INSTRUCTION
Exactly retype the lines of the material from its first line to the line with "PI = math.pi", including both.

INFORMATION PROVIDED
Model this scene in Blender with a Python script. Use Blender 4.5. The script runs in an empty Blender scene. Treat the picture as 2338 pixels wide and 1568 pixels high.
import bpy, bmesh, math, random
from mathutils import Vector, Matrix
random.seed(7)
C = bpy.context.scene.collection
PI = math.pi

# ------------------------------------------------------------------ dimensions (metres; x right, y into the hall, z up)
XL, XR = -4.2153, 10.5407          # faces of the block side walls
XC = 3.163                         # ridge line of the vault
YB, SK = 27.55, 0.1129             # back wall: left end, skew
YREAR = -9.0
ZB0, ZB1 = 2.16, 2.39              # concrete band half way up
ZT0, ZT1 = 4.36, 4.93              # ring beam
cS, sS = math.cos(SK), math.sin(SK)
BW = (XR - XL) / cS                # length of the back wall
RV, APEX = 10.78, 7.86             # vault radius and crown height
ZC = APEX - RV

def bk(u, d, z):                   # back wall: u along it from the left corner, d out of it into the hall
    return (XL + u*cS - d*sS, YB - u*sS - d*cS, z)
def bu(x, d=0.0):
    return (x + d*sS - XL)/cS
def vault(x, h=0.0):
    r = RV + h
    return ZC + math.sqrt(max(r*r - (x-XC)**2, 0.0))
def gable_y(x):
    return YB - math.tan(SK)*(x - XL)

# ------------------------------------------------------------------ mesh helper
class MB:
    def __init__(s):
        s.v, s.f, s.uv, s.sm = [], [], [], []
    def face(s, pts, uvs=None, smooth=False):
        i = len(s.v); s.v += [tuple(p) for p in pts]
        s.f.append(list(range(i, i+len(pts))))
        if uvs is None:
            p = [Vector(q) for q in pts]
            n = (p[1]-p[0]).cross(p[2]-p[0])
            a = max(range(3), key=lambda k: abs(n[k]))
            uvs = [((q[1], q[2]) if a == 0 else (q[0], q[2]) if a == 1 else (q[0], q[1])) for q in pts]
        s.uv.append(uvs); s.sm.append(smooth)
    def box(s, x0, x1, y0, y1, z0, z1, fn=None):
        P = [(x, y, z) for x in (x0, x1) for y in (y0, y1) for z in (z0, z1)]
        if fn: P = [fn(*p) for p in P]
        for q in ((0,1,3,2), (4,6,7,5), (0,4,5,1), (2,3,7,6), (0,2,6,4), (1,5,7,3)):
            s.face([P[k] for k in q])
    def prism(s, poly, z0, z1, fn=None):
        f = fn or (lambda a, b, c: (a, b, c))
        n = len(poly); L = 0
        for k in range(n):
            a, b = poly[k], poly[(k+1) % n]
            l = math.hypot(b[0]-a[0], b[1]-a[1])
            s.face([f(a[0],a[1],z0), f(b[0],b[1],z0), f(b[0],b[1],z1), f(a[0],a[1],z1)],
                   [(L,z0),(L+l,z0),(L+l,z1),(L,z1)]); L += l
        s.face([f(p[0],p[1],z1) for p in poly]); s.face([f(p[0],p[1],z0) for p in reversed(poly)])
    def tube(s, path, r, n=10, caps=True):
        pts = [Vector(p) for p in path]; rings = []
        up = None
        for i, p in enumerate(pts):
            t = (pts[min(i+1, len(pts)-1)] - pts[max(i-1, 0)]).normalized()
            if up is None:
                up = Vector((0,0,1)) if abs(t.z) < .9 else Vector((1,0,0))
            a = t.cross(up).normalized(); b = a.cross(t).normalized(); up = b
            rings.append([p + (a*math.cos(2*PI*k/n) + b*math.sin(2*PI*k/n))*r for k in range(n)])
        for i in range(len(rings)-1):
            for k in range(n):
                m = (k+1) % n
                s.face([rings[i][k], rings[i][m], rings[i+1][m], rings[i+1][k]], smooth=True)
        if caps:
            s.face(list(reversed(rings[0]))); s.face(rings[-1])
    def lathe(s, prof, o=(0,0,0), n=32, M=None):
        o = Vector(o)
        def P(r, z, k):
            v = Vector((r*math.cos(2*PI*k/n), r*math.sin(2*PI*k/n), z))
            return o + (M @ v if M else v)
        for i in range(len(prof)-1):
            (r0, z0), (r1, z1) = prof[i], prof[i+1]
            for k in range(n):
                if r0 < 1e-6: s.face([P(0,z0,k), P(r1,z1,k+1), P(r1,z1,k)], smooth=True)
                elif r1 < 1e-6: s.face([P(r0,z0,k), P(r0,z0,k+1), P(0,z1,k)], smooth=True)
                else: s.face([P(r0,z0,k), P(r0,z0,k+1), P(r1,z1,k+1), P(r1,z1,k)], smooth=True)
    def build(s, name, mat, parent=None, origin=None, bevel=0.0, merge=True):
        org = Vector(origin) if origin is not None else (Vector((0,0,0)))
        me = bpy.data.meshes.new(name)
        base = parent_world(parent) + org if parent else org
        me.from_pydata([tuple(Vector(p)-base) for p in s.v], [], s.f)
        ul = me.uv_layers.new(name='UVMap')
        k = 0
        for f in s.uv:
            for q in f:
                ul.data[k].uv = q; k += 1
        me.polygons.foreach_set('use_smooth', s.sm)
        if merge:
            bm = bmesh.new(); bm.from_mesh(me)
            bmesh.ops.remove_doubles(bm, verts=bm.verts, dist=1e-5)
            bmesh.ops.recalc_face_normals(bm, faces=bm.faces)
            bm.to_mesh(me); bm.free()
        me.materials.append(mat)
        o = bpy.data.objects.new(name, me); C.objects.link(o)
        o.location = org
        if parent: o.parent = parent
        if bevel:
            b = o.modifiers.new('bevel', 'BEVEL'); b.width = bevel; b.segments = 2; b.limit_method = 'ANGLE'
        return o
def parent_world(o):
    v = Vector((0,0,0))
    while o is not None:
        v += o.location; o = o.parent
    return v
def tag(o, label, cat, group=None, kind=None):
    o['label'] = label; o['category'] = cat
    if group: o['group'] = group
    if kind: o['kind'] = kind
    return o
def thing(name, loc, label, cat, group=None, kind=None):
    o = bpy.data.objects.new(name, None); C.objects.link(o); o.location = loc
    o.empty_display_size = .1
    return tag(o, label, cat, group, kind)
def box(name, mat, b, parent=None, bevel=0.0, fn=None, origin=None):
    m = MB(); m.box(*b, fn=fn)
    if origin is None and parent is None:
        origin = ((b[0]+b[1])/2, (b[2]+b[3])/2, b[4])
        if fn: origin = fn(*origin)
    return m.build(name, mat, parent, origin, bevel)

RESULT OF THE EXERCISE
Model this scene in Blender with a Python script. Use Blender 4.5. The script runs in an empty Blender scene. Treat the picture as 2338 pixels wide and 1568 pixels high.
import bpy, bmesh, math, random
from mathutils import Vector, Matrix
random.seed(7)
C = bpy.context.scene.collection
PI = math.pi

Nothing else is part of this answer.